# WHAT TO DO:
Set down exactly the lines from the one containing "Write the bpy" through the end of the records below, both included, and nothing else.
### ENTRIES SUPPLIED
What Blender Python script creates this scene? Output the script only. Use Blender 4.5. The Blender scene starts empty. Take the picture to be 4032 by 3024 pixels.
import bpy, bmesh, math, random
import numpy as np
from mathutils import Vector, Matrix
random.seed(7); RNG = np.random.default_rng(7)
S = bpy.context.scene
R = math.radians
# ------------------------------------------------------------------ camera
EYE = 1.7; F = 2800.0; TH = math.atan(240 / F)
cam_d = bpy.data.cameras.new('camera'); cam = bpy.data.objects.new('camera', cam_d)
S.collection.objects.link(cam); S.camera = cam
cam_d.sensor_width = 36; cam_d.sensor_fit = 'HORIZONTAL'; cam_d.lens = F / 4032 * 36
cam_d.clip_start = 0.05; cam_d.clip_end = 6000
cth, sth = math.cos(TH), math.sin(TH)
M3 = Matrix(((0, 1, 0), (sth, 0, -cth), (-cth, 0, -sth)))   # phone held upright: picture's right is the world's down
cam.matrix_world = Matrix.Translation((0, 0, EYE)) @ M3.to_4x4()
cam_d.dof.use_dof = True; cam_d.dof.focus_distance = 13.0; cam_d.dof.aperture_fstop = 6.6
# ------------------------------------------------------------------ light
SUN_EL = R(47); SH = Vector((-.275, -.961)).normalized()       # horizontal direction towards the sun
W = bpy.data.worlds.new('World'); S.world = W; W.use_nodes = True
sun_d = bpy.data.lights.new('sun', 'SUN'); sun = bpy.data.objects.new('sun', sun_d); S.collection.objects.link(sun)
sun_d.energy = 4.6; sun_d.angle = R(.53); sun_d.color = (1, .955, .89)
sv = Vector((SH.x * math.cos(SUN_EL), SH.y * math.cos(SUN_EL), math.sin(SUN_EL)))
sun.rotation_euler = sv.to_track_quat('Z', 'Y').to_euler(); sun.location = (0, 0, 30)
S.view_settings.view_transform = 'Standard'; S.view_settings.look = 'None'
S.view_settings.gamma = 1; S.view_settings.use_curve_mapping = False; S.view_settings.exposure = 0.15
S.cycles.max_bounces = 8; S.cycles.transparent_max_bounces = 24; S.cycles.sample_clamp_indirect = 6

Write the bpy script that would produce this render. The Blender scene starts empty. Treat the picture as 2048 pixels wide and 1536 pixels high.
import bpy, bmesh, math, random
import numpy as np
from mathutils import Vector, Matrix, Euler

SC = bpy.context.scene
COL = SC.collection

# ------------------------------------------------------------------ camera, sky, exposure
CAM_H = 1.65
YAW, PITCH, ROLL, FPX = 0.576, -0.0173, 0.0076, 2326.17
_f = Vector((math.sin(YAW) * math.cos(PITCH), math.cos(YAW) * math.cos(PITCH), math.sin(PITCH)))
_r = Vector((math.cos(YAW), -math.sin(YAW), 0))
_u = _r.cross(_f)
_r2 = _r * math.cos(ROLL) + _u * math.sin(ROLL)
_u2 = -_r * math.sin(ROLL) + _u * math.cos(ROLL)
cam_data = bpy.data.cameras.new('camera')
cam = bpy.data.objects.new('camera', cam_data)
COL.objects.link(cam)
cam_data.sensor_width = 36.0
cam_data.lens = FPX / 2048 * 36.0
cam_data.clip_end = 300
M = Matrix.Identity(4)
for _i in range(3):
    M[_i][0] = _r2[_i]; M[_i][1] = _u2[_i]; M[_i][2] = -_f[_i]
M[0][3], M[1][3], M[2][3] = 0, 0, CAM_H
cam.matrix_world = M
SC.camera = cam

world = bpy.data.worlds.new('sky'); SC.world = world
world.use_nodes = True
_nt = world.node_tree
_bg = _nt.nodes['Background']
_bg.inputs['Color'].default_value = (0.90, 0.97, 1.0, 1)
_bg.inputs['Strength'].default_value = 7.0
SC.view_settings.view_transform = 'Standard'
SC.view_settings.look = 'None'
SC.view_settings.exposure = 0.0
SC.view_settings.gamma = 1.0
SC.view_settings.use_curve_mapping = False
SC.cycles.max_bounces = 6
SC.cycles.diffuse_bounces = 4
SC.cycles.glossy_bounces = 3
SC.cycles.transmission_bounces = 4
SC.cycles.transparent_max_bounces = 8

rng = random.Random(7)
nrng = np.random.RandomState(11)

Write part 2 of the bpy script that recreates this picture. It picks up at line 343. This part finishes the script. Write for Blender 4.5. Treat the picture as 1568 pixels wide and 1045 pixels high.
######
# FINISHED TASK:
Write the bpy script that would produce this render. The Blender scene starts empty. Treat the picture as 2048 pixels wide and 1536 pixels high.
import bpy, bmesh, math, random
import numpy as np
from mathutils import Vector, Matrix, Euler

SC = bpy.context.scene
COL = SC.collection

# ------------------------------------------------------------------ camera, sky, exposure
CAM_H = 1.65
YAW, PITCH, ROLL, FPX = 0.576, -0.0173, 0.0076, 2326.17
_f = Vector((math.sin(YAW) * math.cos(PITCH), math.cos(YAW) * math.cos(PITCH), math.sin(PITCH)))
_r = Vector((math.cos(YAW), -math.sin(YAW), 0))
_u = _r.cross(_f)
_r2 = _r * math.cos(ROLL) + _u * math.sin(ROLL)
_u2 = -_r * math.sin(ROLL) + _u * math.cos(ROLL)
cam_data = bpy.data.cameras.new('camera')
cam = bpy.data.objects.new('camera', cam_data)
COL.objects.link(cam)
cam_data.sensor_width = 36.0
cam_data.lens = FPX / 2048 * 36.0
cam_data.clip_end = 300
M = Matrix.Identity(4)
for _i in range(3):
    M[_i][0] = _r2[_i]; M[_i][1] = _u2[_i]; M[_i][2] = -_f[_i]
M[0][3], M[1][3], M[2][3] = 0, 0, CAM_H
cam.matrix_world = M
SC.camera = cam

world = bpy.data.worlds.new('sky'); SC.world = world
world.use_nodes = True
_nt = world.node_tree
_bg = _nt.nodes['Background']
_bg.inputs['Color'].default_value = (0.90, 0.97, 1.0, 1)
_bg.inputs['Strength'].default_value = 7.0
SC.view_settings.view_transform = 'Standard'
SC.view_settings.look = 'None'
SC.view_settings.exposure = 0.0
SC.view_settings.gamma = 1.0
SC.view_settings.use_curve_mapping = False
SC.cycles.max_bounces = 6
SC.cycles.diffuse_bounces = 4
SC.cycles.glossy_bounces = 3
SC.cycles.transmission_bounces = 4
SC.cycles.transparent_max_bounces = 8

rng = random.Random(7)
nrng = np.random.RandomState(11)

Write part 2 of the bpy script that recreates this picture. It picks up at line 343. This part finishes the script. Write for Blender 4.5. Treat the picture as 1568 pixels wide and 1045 pixels high.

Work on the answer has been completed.